* **Extracted data**

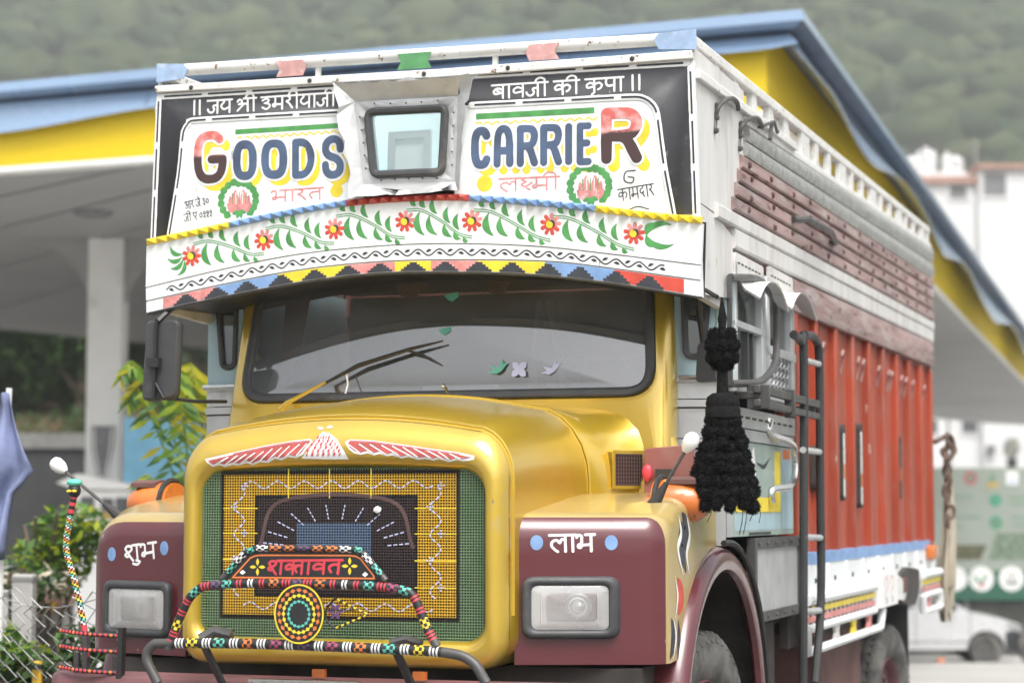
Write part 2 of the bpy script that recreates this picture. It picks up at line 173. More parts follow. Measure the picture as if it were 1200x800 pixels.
    def build(s, name, parent=None, mat=None, bevel=0., sharp=35., recalc=True, subsurf=0, seg=2, split=None):
        if split is not None:      # pieces further apart than this become objects of their own
            par = list(range(len(s.v)))
            def fd(a):
                while par[a] != a: par[a] = par[par[a]]; a = par[a]
                return a
            for f in s.f:
                for q in f[1:]: par[fd(q)] = fd(f[0])
            comp = {}
            for i, f in enumerate(s.f): comp.setdefault(fd(f[0]), []).append(i)
            boxes = []
            for fs in comp.values():
                vs = [s.v[k] for i in fs for k in s.f[i]]; boxes.append([fs, [min(v[a] for v in vs) for a in range(3)], [max(v[a] for v in vs) for a in range(3)]])
            merged = True
            while merged:
                merged = False; out = []
                for b in boxes:
                    for o in out:
                        if all(b[1][a]-split <= o[2][a] and o[1][a]-split <= b[2][a] for a in range(3)):
                            o[0] += b[0]; o[1] = [min(o[1][a], b[1][a]) for a in range(3)]; o[2] = [max(o[2][a], b[2][a]) for a in range(3)]; merged = True; break
                    else: out.append(b)
                boxes = out
            res = []
            for fs, _, _ in boxes:
                mb = MB(); ids = {}
                for i in sorted(fs):
                    f = []
                    for k in s.f[i]:
                        if k not in ids: ids[k] = len(mb.v); mb.v.append(s.v[k])
                        f.append(ids[k])
                    mb.cur = s.m[i]; mb.face(f, s.sm[i])
                res.append(mb.build(name, parent, mat, bevel, sharp, recalc, subsurf, seg))
            return res[0]
        me = bpy.data.meshes.new(name); me.from_pydata(s.v, [], s.f)
        keys = []
        for k in s.m:
            k = k or mat
            if k not in keys: keys.append(k)
        for k in keys: me.materials.append(MATS[k])
        me.polygons.foreach_set('material_index', [keys.index(k or mat) for k in s.m])
        me.polygons.foreach_set('use_smooth', [True]*len(s.f))
        if recalc:
            bm = bmesh.new(); bm.from_mesh(me); bmesh.ops.recalc_face_normals(bm, faces=bm.faces); bm.to_mesh(me); bm.free()
        me.set_sharp_from_angle(angle=radians(sharp)); me.update()
        o = bpy.data.objects.new(name, me); C.objects.link(o)
        if parent: o.parent = parent
        if bevel:
            b = o.modifiers.new('bevel', 'BEVEL'); b.width = bevel; b.segments = seg; b.limit_method = 'ANGLE'; b.angle_limit = radians(40); b.harden_normals = False
        if subsurf:
            b = o.modifiers.new('sub', 'SUBSURF'); b.levels = subsurf; b.render_levels = subsurf
        return o
def thing(name, label, cat, loc=(0,0,0), rz=0., group=None):
    o = bpy.data.objects.new(name, None); C.objects.link(o); o.empty_display_size = .2
    o.location = loc; o.rotation_euler = (0,0,rz); o['label'] = label; o['category'] = cat
    if group: o['group'] = group
    return o
def tag(o, label, cat, group=None):
    o['label'] = label; o['category'] = cat
    if group: o['group'] = group
    return o
def structure(o): o['kind'] = 'structure'; return o
def copyobj(o, parent=None):
    c = o.copy(); C.objects.link(c); c.parent = parent; return c
def cr(pts, n=6, closed=False):
    P = [Vector(p) for p in pts]; k = len(P); out = []
    if k < 3 and not closed:
        return [P[0].lerp(P[1], i/n) for i in range(n+1)] if k == 2 else P
    for i in range(k if closed else k-1):
        p0 = P[i-1] if (i or closed) else P[0]*2-P[1]; p1 = P[i]; p2 = P[(i+1)%k]; p3 = P[(i+2)%k] if (i+2 < k or closed) else P[-1]*2-P[-2]
        for j in range(n):
            t = j/n; out.append(.5*((2*p1)+(p2-p0)*t+(2*p0-5*p1+4*p2-p3)*t*t+(3*p1-p0-3*p2+p3)*t**3))
    if not closed: out.append(P[-1])
    return out
def resample(pts, n, closed=False):
    P = [Vector(p) for p in pts]
    if closed: P.append(P[0])
    L = [0]
    for a, b in zip(P, P[1:]): L.append(L[-1]+(b-a).length)
    out = []; k = 0
    for i in range(n):
        s = L[-1]*i/(n if closed else n-1)
        while k < len(L)-2 and L[k+1] < s: k += 1
        d = L[k+1]-L[k]; out.append(P[k].lerp(P[k+1], (s-L[k])/d if d > 0 else 0))
    return out
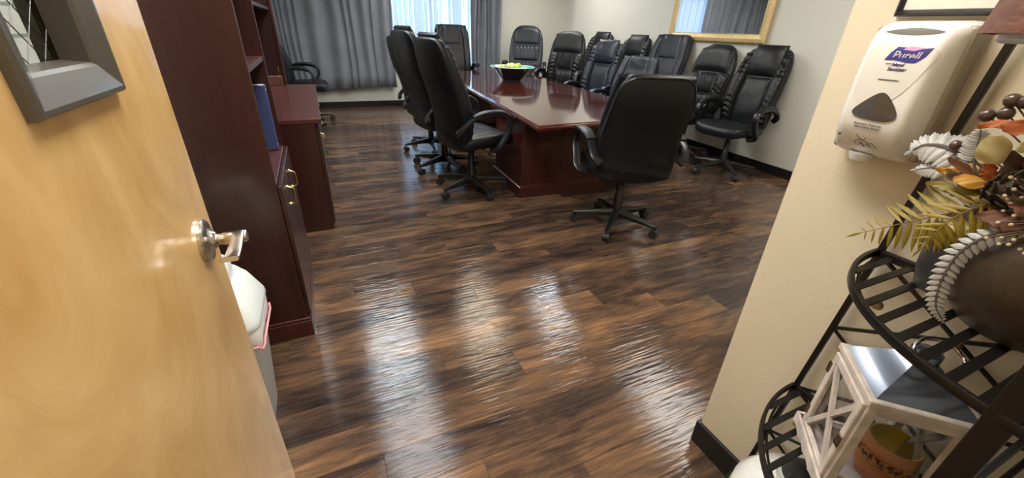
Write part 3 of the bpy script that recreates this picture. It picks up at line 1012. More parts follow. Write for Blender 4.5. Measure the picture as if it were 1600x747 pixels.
# ================================================================== chairs
BACK_H = 0.80
WK = 1.0
BZ0 = 0.415
def back_y(h):
    return -0.205 - 0.12 * h - 0.05 * h * h + 0.035 * math.sin(PI * min(1, max(0, h) * 1.5))
def back_w(h, top=0.225, mid=0.265, bot=0.245):
    h = min(1, max(0, h))
    if h < 0.45:
        return bot + (mid - bot) * math.sin(h / 0.45 * PI / 2)
    t = (h - 0.45) / 0.55
    return mid + (top - mid) * t * t
def back_pt(x, h, off):
    g = BACK_H / 0.8
    dy = (back_y((h + 0.01) * g) - back_y((h - 0.01) * g)) / (0.02 * BACK_H)
    nrm = Vector((0, 1, -dy)).normalized()
    wrap = 0.10 * (x / 0.26) ** 2 * 0.3
    return Vector((x * WK, back_y(h * BACK_H / 0.8) + wrap, BZ0 + BACK_H * h)) + nrm * off, nrm

def shell(bm, roundness=0.34, thick=0.045, top=0.225, mid=0.265, bot=0.245):
    def fn(p):
        h = (p.z / (BACK_H / 2) + 1) / 2
        k = back_w(h, top, mid, bot) / 0.265
        off = p.y
        if p.y < -0.02: off += 0.006 * math.sin(46 * h + 3.0 * math.sin(5 * p.x)) * max(0, 1 - h / 0.34)
        q, _ = back_pt(p.x * k, h, off)
        return q
    superq(bm, 0.265, thick, BACK_H / 2, 0.45, roundness, 56, 26, fn)

def panel(bm, x0, x1, h0, h1, t, edge=0.2, relief=None, base=0.03, n=16, m=20, taper=0.0, round_top=0.0):
    def fu(u, v):
        h = h0 + (h1 - h0) * v
        xx = x0 + (x1 - x0) * u
        k = back_w(h) / 0.265
        if taper:
            c = (x0 + x1) / 2
            xx = c + (xx - c) * (1 + taper * (v - 0.5))
        hh = h - round_top * ((2 * u - 1) ** 2) * v
        p, nn = back_pt(xx * k, hh, base)
        return p, nn
    pad(bm, fu, n, m, t, edge, 0.02, relief)

def ruffle(freq, amp, seed=0.0, edge=False):
    def f(u, v):
        e = 1.0
        if edge: e = abs(2 * u - 1) ** 1.2
        return amp * e * math.sin(freq * 2 * PI * v + 2.2 * math.sin(5 * u + seed) + seed) * (0.6 + 0.4 * math.sin(9 * v + seed * 3))
    return f

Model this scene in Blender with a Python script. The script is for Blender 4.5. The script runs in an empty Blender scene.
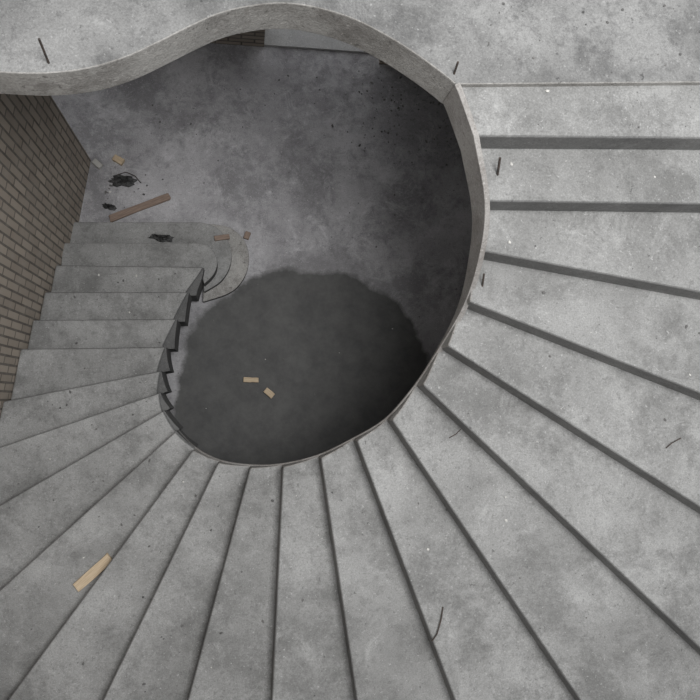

* **Stated task**
Set down the records in full and exactly. Do not carry over any image.

* **Output of the task**
Write part 2 of the bpy script that recreates this picture. It picks up at line 173. More parts follow. Measure the picture as if it were 1200x800 pixels.
    def build(s, name, parent=None, mat=None, bevel=0., sharp=35., recalc=True, subsurf=0, seg=2, split=None):
        if split is not None:      # pieces further apart than this become objects of their own
            par = list(range(len(s.v)))
            def fd(a):
                while par[a] != a: par[a] = par[par[a]]; a = par[a]
                return a
            for f in s.f:
                for q in f[1:]: par[fd(q)] = fd(f[0])
            comp = {}
            for i, f in enumerate(s.f): comp.setdefault(fd(f[0]), []).append(i)
            boxes = []
            for fs in comp.values():
                vs = [s.v[k] for i in fs for k in s.f[i]]; boxes.append([fs, [min(v[a] for v in vs) for a in range(3)], [max(v[a] for v in vs) for a in range(3)]])
            merged = True
            while merged:
                merged = False; out = []
                for b in boxes:
                    for o in out:
                        if all(b[1][a]-split <= o[2][a] and o[1][a]-split <= b[2][a] for a in range(3)):
                            o[0] += b[0]; o[1] = [min(o[1][a], b[1][a]) for a in range(3)]; o[2] = [max(o[2][a], b[2][a]) for a in range(3)]; merged = True; break
                    else: out.append(b)
                boxes = out
            res = []
            for fs, _, _ in boxes:
                mb = MB(); ids = {}
                for i in sorted(fs):
                    f = []
                    for k in s.f[i]:
                        if k not in ids: ids[k] = len(mb.v); mb.v.append(s.v[k])
                        f.append(ids[k])
                    mb.cur = s.m[i]; mb.face(f, s.sm[i])
                res.append(mb.build(name, parent, mat, bevel, sharp, recalc, subsurf, seg))
            return res[0]
        me = bpy.data.meshes.new(name); me.from_pydata(s.v, [], s.f)
        keys = []
        for k in s.m:
            k = k or mat
            if k not in keys: keys.append(k)
        for k in keys: me.materials.append(MATS[k])
        me.polygons.foreach_set('material_index', [keys.index(k or mat) for k in s.m])
        me.polygons.foreach_set('use_smooth', [True]*len(s.f))
        if recalc:
            bm = bmesh.new(); bm.from_mesh(me); bmesh.ops.recalc_face_normals(bm, faces=bm.faces); bm.to_mesh(me); bm.free()
        me.set_sharp_from_angle(angle=radians(sharp)); me.update()
        o = bpy.data.objects.new(name, me); C.objects.link(o)
        if parent: o.parent = parent
        if bevel:
            b = o.modifiers.new('bevel', 'BEVEL'); b.width = bevel; b.segments = seg; b.limit_method = 'ANGLE'; b.angle_limit = radians(40); b.harden_normals = False
        if subsurf:
            b = o.modifiers.new('sub', 'SUBSURF'); b.levels = subsurf; b.render_levels = subsurf
        return o
def thing(name, label, cat, loc=(0,0,0), rz=0., group=None):
    o = bpy.data.objects.new(name, None); C.objects.link(o); o.empty_display_size = .2
    o.location = loc; o.rotation_euler = (0,0,rz); o['label'] = label; o['category'] = cat
    if group: o['group'] = group
    return o
def tag(o, label, cat, group=None):
    o['label'] = label; o['category'] = cat
    if group: o['group'] = group
    return o
def structure(o): o['kind'] = 'structure'; return o
def copyobj(o, parent=None):
    c = o.copy(); C.objects.link(c); c.parent = parent; return c
def cr(pts, n=6, closed=False):
    P = [Vector(p) for p in pts]; k = len(P); out = []
    if k < 3 and not closed:
        return [P[0].lerp(P[1], i/n) for i in range(n+1)] if k == 2 else P
    for i in range(k if closed else k-1):
        p0 = P[i-1] if (i or closed) else P[0]*2-P[1]; p1 = P[i]; p2 = P[(i+1)%k]; p3 = P[(i+2)%k] if (i+2 < k or closed) else P[-1]*2-P[-2]
        for j in range(n):
            t = j/n; out.append(.5*((2*p1)+(p2-p0)*t+(2*p0-5*p1+4*p2-p3)*t*t+(3*p1-p0-3*p2+p3)*t**3))
    if not closed: out.append(P[-1])
    return out
def resample(pts, n, closed=False):
    P = [Vector(p) for p in pts]
    if closed: P.append(P[0])
    L = [0]
    for a, b in zip(P, P[1:]): L.append(L[-1]+(b-a).length)
    out = []; k = 0
    for i in range(n):
        s = L[-1]*i/(n if closed else n-1)
        while k < len(L)-2 and L[k+1] < s: k += 1
        d = L[k+1]-L[k]; out.append(P[k].lerp(P[k+1], (s-L[k])/d if d > 0 else 0))
    return out
Write part 3 of the bpy script that recreates this picture. It picks up at line 1012. More parts follow. Write for Blender 4.5. Measure the picture as if it were 1600x747 pixels.
# ================================================================== chairs
BACK_H = 0.80
WK = 1.0
BZ0 = 0.415
def back_y(h):
    return -0.205 - 0.12 * h - 0.05 * h * h + 0.035 * math.sin(PI * min(1, max(0, h) * 1.5))
def back_w(h, top=0.225, mid=0.265, bot=0.245):
    h = min(1, max(0, h))
    if h < 0.45:
        return bot + (mid - bot) * math.sin(h / 0.45 * PI / 2)
    t = (h - 0.45) / 0.55
    return mid + (top - mid) * t * t
def back_pt(x, h, off):
    g = BACK_H / 0.8
    dy = (back_y((h + 0.01) * g) - back_y((h - 0.01) * g)) / (0.02 * BACK_H)
    nrm = Vector((0, 1, -dy)).normalized()
    wrap = 0.10 * (x / 0.26) ** 2 * 0.3
    return Vector((x * WK, back_y(h * BACK_H / 0.8) + wrap, BZ0 + BACK_H * h)) + nrm * off, nrm

def shell(bm, roundness=0.34, thick=0.045, top=0.225, mid=0.265, bot=0.245):
    def fn(p):
        h = (p.z / (BACK_H / 2) + 1) / 2
        k = back_w(h, top, mid, bot) / 0.265
        off = p.y
        if p.y < -0.02: off += 0.006 * math.sin(46 * h + 3.0 * math.sin(5 * p.x)) * max(0, 1 - h / 0.34)
        q, _ = back_pt(p.x * k, h, off)
        return q
    superq(bm, 0.265, thick, BACK_H / 2, 0.45, roundness, 56, 26, fn)

def panel(bm, x0, x1, h0, h1, t, edge=0.2, relief=None, base=0.03, n=16, m=20, taper=0.0, round_top=0.0):
    def fu(u, v):
        h = h0 + (h1 - h0) * v
        xx = x0 + (x1 - x0) * u
        k = back_w(h) / 0.265
        if taper:
            c = (x0 + x1) / 2
            xx = c + (xx - c) * (1 + taper * (v - 0.5))
        hh = h - round_top * ((2 * u - 1) ** 2) * v
        p, nn = back_pt(xx * k, hh, base)
        return p, nn
    pad(bm, fu, n, m, t, edge, 0.02, relief)

def ruffle(freq, amp, seed=0.0, edge=False):
    def f(u, v):
        e = 1.0
        if edge: e = abs(2 * u - 1) ** 1.2
        return amp * e * math.sin(freq * 2 * PI * v + 2.2 * math.sin(5 * u + seed) + seed) * (0.6 + 0.4 * math.sin(9 * v + seed * 3))
    return f

Model this scene in Blender with a Python script. The script is for Blender 4.5. The script runs in an empty Blender scene.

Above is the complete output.